D’après Laugier de Tassy, les revenus fixes s’élèvent en 1725 à 1
100 000 francs ; le casuel à 550 000 francs. Shaler nous donne plus
de détails dans son tableau officiel des recettes et des dépenses
pour l’année 1822. On y voit que le Bey d’Oran rapporte 75 000
francs, le Bey de Constantine 60 000, les 7 Caïds dépendant de
la province d’Alger 16 000, les successions 40 000, le Bey de
Titeri 4 000, le monopole des peaux 4 000, la communauté juive
6 000, la douane 20 000, le domaine 40 000, les redevances françaises
pour la pêche du corail 30 000, le monopole des laines et
des cires 40 000, les tributs européens 100 000. La solde des soldats
est comptée dans les dépenses pour près de 800 000 francs,
les armements pour 80 000. Les recettes sont évaluées à 2 500
000 francs, non compris le casuel, les dépenses à 4 000 000.

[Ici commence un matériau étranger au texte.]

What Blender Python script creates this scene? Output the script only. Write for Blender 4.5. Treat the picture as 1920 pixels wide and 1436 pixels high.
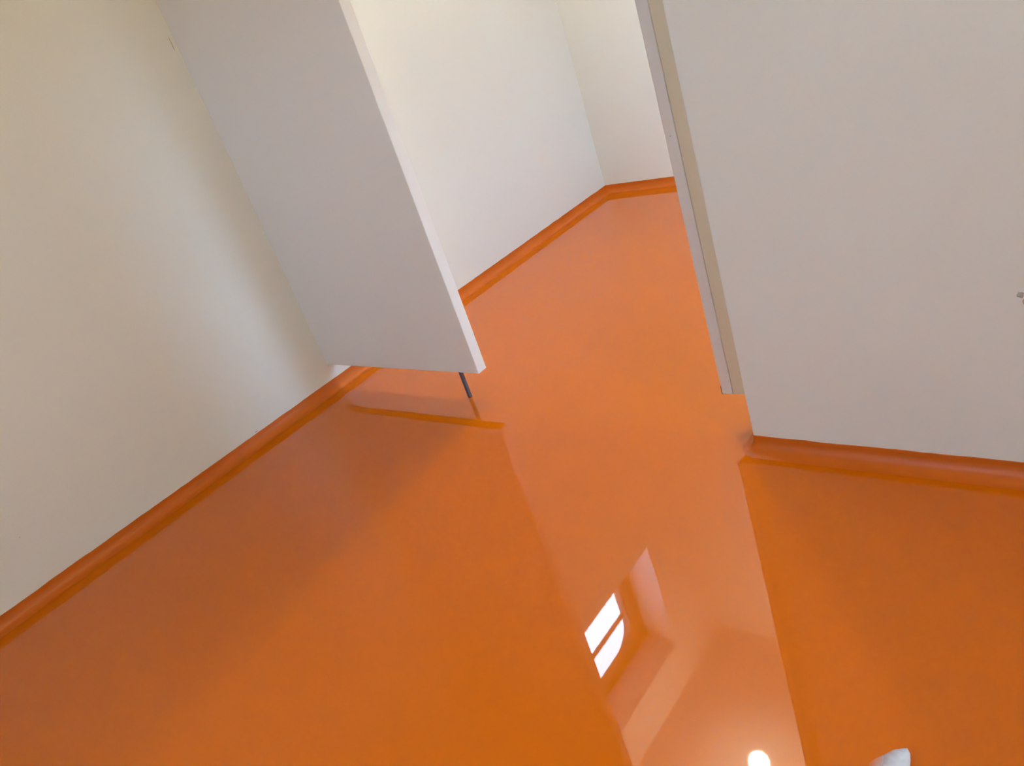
import bpy, bmesh, math, random
from mathutils import Matrix, Vector

random.seed(7)
for o in list(bpy.data.objects):
    bpy.data.objects.remove(o)
scene = bpy.context.scene
COL = scene.collection

# ------------------------------------------------------------------ camera
ROT = ((0.7582888713864309, 0.052957807261966625, -0.6497641558146288),
       (0.5765821695738578, -0.5195942365497854, 0.630535352754902),
       (-0.3042219407948676, -0.8527703676806847, -0.4245370546192098))
cam_data = bpy.data.cameras.new('camera')
cam_data.sensor_fit = 'HORIZONTAL'
cam_data.sensor_width = 36.0
cam_data.lens = 1463.2 / 1920 * 36.0
cam_data.clip_start = 0.02
cam = bpy.data.objects.new('camera', cam_data)
COL.objects.link(cam)
right = Vector((ROT[0][0], ROT[1][0], ROT[2][0]))
up = -Vector((ROT[0][1], ROT[1][1], ROT[2][1]))
back = -Vector((ROT[0][2], ROT[1][2], ROT[2][2]))
m = Matrix((right, up, back)).transposed().to_4x4()
m.translation = (0, 0, 1.3)
cam.matrix_world = m
scene.camera = cam

# ------------------------------------------------------------------ sky, light levels, exposure
SKY_STRENGTH = 30.0
FAR_LAMP = 550.0          # emission of the opal globe in the far room
NEAR_LAMP = 355.0         # emission of the opal globe in the near room
scene.view_settings.view_transform = 'Standard'
scene.view_settings.look = 'None'
scene.view_settings.gamma = 1.0
scene.view_settings.use_curve_mapping = False
scene.view_settings.exposure = 0.20

world = bpy.data.worlds.new('overcast_sky')
scene.world = world
world.use_nodes = True
wn = world.node_tree.nodes
wl = world.node_tree.links
wn.clear()
w_out = wn.new('ShaderNodeOutputWorld')
w_bg = wn.new('ShaderNodeBackground')
w_tc = wn.new('ShaderNodeTexCoord')
w_sep = wn.new('ShaderNodeSeparateXYZ')
w_ramp = wn.new('ShaderNodeValToRGB')
w_map = wn.new('ShaderNodeMapRange')
w_map.inputs['From Min'].default_value = -1
w_ramp.color_ramp.elements[0].position = 0.47
w_ramp.color_ramp.elements[0].color = (0.16, 0.16, 0.15, 1)
w_ramp.color_ramp.elements[1].position = 0.53
w_ramp.color_ramp.elements[1].color = (0.50, 0.75, 1.05, 1)
w_bg.inputs['Strength'].default_value = SKY_STRENGTH
wl.new(w_tc.outputs['Generated'], w_sep.inputs[0])
wl.new(w_sep.outputs['Z'], w_map.inputs['Value'])
wl.new(w_map.outputs[0], w_ramp.inputs[0])
wl.new(w_ramp.outputs[0], w_bg.inputs['Color'])
wl.new(w_bg.outputs[0], w_out.inputs[0])

# ------------------------------------------------------------------ measures (metres)
XL, YB = -2.924, 4.241          # left wall at the far corner, far wall
SKEW = -0.00653                 # the left wall is not quite square
YN, XN, TN = 1.682, -0.897, 0.090  # right wall (front plane, left end, thickness)
YP, XP, ZP, TP = 1.789, -1.994, 0.126, 0.047   # hanging panel
CEIL = 3.93
XR = 1.35                       # right side of both rooms
YBACK = -2.1
HEAD = 2.85                     # underside of wall above the opening
COVE_H, COVE_R = 0.050, 0.040


def wall_x(y):
    return XL + SKEW * (YB - y)


# ------------------------------------------------------------------ materials
def mat(name):
    mt = bpy.data.materials.new(name)
    mt.use_nodes = True
    nt = mt.node_tree
    return mt, nt, nt.nodes['Principled BSDF']


def noise_bump(nt, bsdf, layers):
    """layers: (scale, distance, detail) added up into one bump chain"""
    tc = nt.nodes.new('ShaderNodeTexCoord')
    prev = None
    for sc, dist, det in layers:
        nz = nt.nodes.new('ShaderNodeTexNoise')
        nz.inputs['Scale'].default_value = sc
        nz.inputs['Detail'].default_value = det
        nt.links.new(tc.outputs['Object'], nz.inputs['Vector'])
        b = nt.nodes.new('ShaderNodeBump')
        b.inputs['Strength'].default_value = 1.0
        b.inputs['Distance'].default_value = dist
        nt.links.new(nz.outputs['Fac'], b.inputs['Height'])
        if prev:
            nt.links.new(prev.outputs['Normal'], b.inputs['Normal'])
        prev = b
    nt.links.new(prev.outputs['Normal'], bsdf.inputs['Normal'])
    return tc


def tone(nt, bsdf, tc, c0, c1, scale, detail=3.0):
    nz = nt.nodes.new('ShaderNodeTexNoise')
    nz.inputs['Scale'].default_value = scale
    nz.inputs['Detail'].default_value = detail
    nt.links.new(tc.outputs['Object'], nz.inputs['Vector'])
    rp = nt.nodes.new('ShaderNodeValToRGB')
    rp.color_ramp.elements[0].position = 0.3
    rp.color_ramp.elements[1].position = 0.7
    rp.color_ramp.elements[0].color = (*c0, 1)
    rp.color_ramp.elements[1].color = (*c1, 1)
    nt.links.new(nz.outputs['Fac'], rp.inputs[0])
    nt.links.new(rp.outputs[0], bsdf.inputs['Base Color'])


def plain(name, col, rough=0.5, metal=0.0, spec=0.5, bump=None, vary=0.0, vscale=3.0):
    mt, nt, b = mat(name)
    b.inputs['Roughness'].default_value = rough
    b.inputs['Metallic'].default_value = metal
    b.inputs['Specular IOR Level'].default_value = spec
    b.inputs['Base Color'].default_value = (*col, 1)
    tc = noise_bump(nt, b, bump or [(60, 0.0002, 2)])
    v = max(vary, 0.01)
    tone(nt, b, tc, tuple(c * (1 - v) for c in col), tuple(min(1, c * (1 + v)) for c in col), vscale)
    return mt


M_PLASTER = plain('white_wall_paint', (0.765, 0.775, 0.765), 0.75, spec=0.25,
                  bump=[(1.6, 0.010, 1), (220, 0.00035, 3)], vary=0.012, vscale=1.3)
M_CEIL = plain('white_ceiling_paint', (0.82, 0.81, 0.79), 0.85, spec=0.2)
M_PANEL = plain('white_panel_lacquer', (0.80, 0.79, 0.795), 0.42, spec=0.4,
                bump=[(140, 0.0001, 2)], vary=0.008, vscale=2.0)
M_TRIM = plain('white_trim_paint', (0.78, 0.74, 0.70), 0.45, spec=0.4, vary=0.01)
M_REBATE = plain('cream_trim_paint', (0.76, 0.655, 0.48), 0.5, spec=0.35, vary=0.02)
M_STEEL = plain('dark_steel', (0.13, 0.14, 0.18), 0.45, metal=0.4, vary=0.08, vscale=30)
M_WOODNICK = plain('bare_brown_wood', (0.22, 0.10, 0.045), 0.7, vary=0.2, vscale=60)
M_GREY = plain('grey_filler', (0.42, 0.39, 0.38), 0.8, vary=0.1, vscale=60)
M_TAN = plain('tan_filler', (0.50, 0.42, 0.24), 0.8, vary=0.1, vscale=60)
M_FRAME = plain('brown_window_paint', (0.20, 0.13, 0.09), 0.6, vary=0.08, vscale=8)

# orange self-levelling resin: glossy, a hair of flow waviness
M_FLOOR, nt, b = mat('orange_resin')
tc = noise_bump(nt, b, [(1.4, 0.00012, 1), (9.0, 0.00002, 1), (130, 0.000003, 2)])
tone(nt, b, tc, (0.54, 0.121, 0.0014), (0.57, 0.129, 0.0018), 1.2)
b.inputs['Roughness'].default_value = 0.018
b.inputs['IOR'].default_value = 1.41
b.inputs['Specular IOR Level'].default_value = 0.5

M_COVE, nt, b = mat('orange_resin_cove')
tc = noise_bump(nt, b, [(14.0, 0.0003, 2), (160, 0.00005, 2)])
tone(nt, b, tc, (0.50, 0.100, 0.0020), (0.55, 0.112, 0.0028), 9.0)
b.inputs['Roughness'].default_value = 0.42
b.inputs['IOR'].default_value = 1.40

# window glass: thin pane, daylight passes straight through
M_GLASS = bpy.data.materials.new('window_glass')
M_GLASS.use_nodes = True
nt = M_GLASS.node_tree
nt.nodes.clear()
g_out = nt.nodes.new('ShaderNodeOutputMaterial')
g_mix = nt.nodes.new('ShaderNodeMixShader')
g_tr = nt.nodes.new('ShaderNodeBsdfTransparent')
g_gl = nt.nodes.new('ShaderNodeBsdfGlossy')
g_gl.inputs['Roughness'].default_value = 0.02
g_tr.inputs['Color'].default_value = (0.95, 0.98, 0.97, 1)
g_mix.inputs[0].default_value = 0.05
nt.links.new(g_tr.outputs[0], g_mix.inputs[1])
nt.links.new(g_gl.outputs[0], g_mix.inputs[2])
nt.links.new(g_mix.outputs[0], g_out.inputs[0])


def opal(name, col, strength):
    mt, nt, b = mat(name)
    b.inputs['Base Color'].default_value = (0.9, 0.88, 0.84, 1)
    b.inputs['Roughness'].default_value = 0.25
    b.inputs['Emission Color'].default_value = (*col, 1)
    b.inputs['Emission Strength'].default_value = strength
    return mt


M_OPAL_FAR = opal('opal_glass_lit', (1.0, 0.94, 0.70), FAR_LAMP)
M_OPAL_NEAR = opal('opal_glass_lit_warm', (1.0, 0.86, 0.50), NEAR_LAMP)


# ------------------------------------------------------------------ mesh helpers
def link(name, bm, material, parent=None, smooth=False):
    me = bpy.data.meshes.new(name)
    bmesh.ops.recalc_face_normals(bm, faces=bm.faces[:])
    bm.to_mesh(me)
    bm.free()
    me.materials.append(material)
    if smooth:
        for p in me.polygons:
            p.use_smooth = True
    o = bpy.data.objects.new(name, me)
    COL.objects.link(o)
    if parent:
        o.parent = parent
        o.matrix_parent_inverse = parent.matrix_basis.inverted()
    return o


def tag(o, label=None, cat=None, kind=None, group=None):
    if label:
        o['label'] = label
    if cat:
        o['category'] = cat
    if kind:
        o['kind'] = kind
    if group:
        o['group'] = group
    return o


def empty(name, loc):
    o = bpy.data.objects.new(name, None)
    o.empty_display_size = 0.1
    COL.objects.link(o)
    o.location = loc
    bpy.context.view_layer.update()
    return o


def add_box(bm, x0, x1, y0, y1, z0, z1):
    vs = [bm.verts.new((x, y, z)) for x in (x0, x1) for y in (y0, y1) for z in (z0, z1)]
    for f in ((0, 1, 3, 2), (4, 6, 7, 5), (0, 4, 5, 1), (2, 3, 7, 6), (0, 2, 6, 4), (1, 5, 7, 3)):
        bm.faces.new([vs[i] for i in f])
    return vs


def box(x0, x1, y0, y1, z0, z1, bevel=0.0, seg=3):
    bm = bmesh.new()
    add_box(bm, x0, x1, y0, y1, z0, z1)
    if bevel:
        bmesh.ops.bevel(bm, geom=bm.edges[:], offset=bevel, segments=seg, profile=0.5, affect='EDGES')
    return bm


def add_lathe(bm, cx, cy, prof, n=32):
    rings = []
    for r, z in prof:
        if r < 1e-5:
            rings.append([bm.verts.new((cx, cy, z))])
        else:
            rings.append([bm.verts.new((cx + r * math.cos(2 * math.pi * k / n), cy + r * math.sin(2 * math.pi * k / n), z)) for k in range(n)])
    for a, c in zip(rings, rings[1:]):
        for k in range(n):
            k2 = (k + 1) % n
            if len(a) == 1 and len(c) == 1:
                continue
            if len(a) == 1:
                bm.faces.new((a[0], c[k], c[k2]))
            elif len(c) == 1:
                bm.faces.new((a[k], a[k2], c[0]))
            else:
                bm.faces.new((a[k], a[k2], c[k2], c[k]))


def pierced(plane, c0, c1, u0, u1, z0, z1, holes):
    """wall slab c0..c1 thick along the plane's axis, with rectangular holes (u0,u1,z0,z1)"""
    us = sorted({u0, u1, *[h[0] for h in holes], *[h[1] for h in holes]})
    zs = sorted({z0, z1, *[h[2] for h in holes], *[h[3] for h in holes]})
    nu, nz = len(us) - 1, len(zs) - 1

    def solid(i, j):
        if i < 0 or j < 0 or i >= nu or j >= nz:
            return False
        cu, cz = (us[i] + us[i + 1]) / 2, (zs[j] + zs[j + 1]) / 2
        return not any(h[0] < cu < h[1] and h[2] < cz < h[3] for h in holes)

    bm = bmesh.new()
    cache = {}

    def v(c, i, j):
        k = (c, i, j)
        if k not in cache:
            p = (c, us[i], zs[j]) if plane == 'x' else (us[i], c, zs[j])
            cache[k] = bm.verts.new(p)
        return cache[k]

    for i in range(nu):
        for j in range(nz):
            if not solid(i, j):
                continue
            for c in (c0, c1):
                bm.faces.new((v(c, i, j), v(c, i + 1, j), v(c, i + 1, j + 1), v(c, i, j + 1)))
            if not solid(i - 1, j):
                bm.faces.new((v(c0, i, j), v(c1, i, j), v(c1, i, j + 1), v(c0, i, j + 1)))
            if not solid(i + 1, j):
                bm.faces.new((v(c0, i + 1, j), v(c1, i + 1, j), v(c1, i + 1, j + 1), v(c0, i + 1, j + 1)))
            if not solid(i, j - 1):
                bm.faces.new((v(c0, i, j), v(c1, i, j), v(c1, i + 1, j), v(c0, i + 1, j)))
            if not solid(i, j + 1):
                bm.faces.new((v(c0, i, j + 1), v(c1, i, j + 1), v(c1, i + 1, j + 1), v(c0, i + 1, j + 1)))
    return bm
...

Quant à la religion et au culte des Algériens, ceux-ci conservent
pour la forme l’ancien système des kalifes ; les Imans, ministres
du culte, les Muphtis, docteurs de la loi, les Cadis, juges
en matière religieuse, composent le tribunal appelé à sanctionner
le seul code des Musulmans.
Si ces derniers représentent la juridiction spirituelle, les Souverains
d’Alger jugent seuls de toutes les causes civiles ou criminelles.
Leurs décisions sont toujours prises sans débats, sans délais,
sans frais, sans appel. Les affaires les plus compliquées n’exigent
que le temps nécessaire pour entendre les témoins. Les Turcs peuvent
être condamnés soit à l’amende, soit à la dégradation ou à la
bastonnade, suivant l’importance du délit. Des peines plus rigoureuses
sont réservées aux chrétiens et aux Juifs, qui peuvent avoir
à subir la proscription, l’amputation d’un membre, l’étranglement,
le mortier, la pendaison, l’emmurement, le pal ou le bûcher.
Doit-on parler enfin du commerce d’un peuple qui demeure
systématiquement rebelle à toute civilisation, chez qui l’industrie
du vol est la seule qui soit protégée, et pour qui les rapports avec les
étrangers sont à peu près limités au brocantage des esclaves ? Tout
système régulier d’échanges est absolument impossible avec les
habitants d’Alger. Bien rares sont, en effet, les armateurs disposés
à courir le risque de rencontrer leurs Reïs, avant d’arriver au port,
et de leur disputer la route, de ne pouvoir obtenir le payement de
leurs marchandises, d’avoir à supporter des avanies, des exactions
de toute nature, après avoir payé les 40 piastres de droit d’ancrage,
les 12 pour cent de droit d’entrée exigés par la Régence.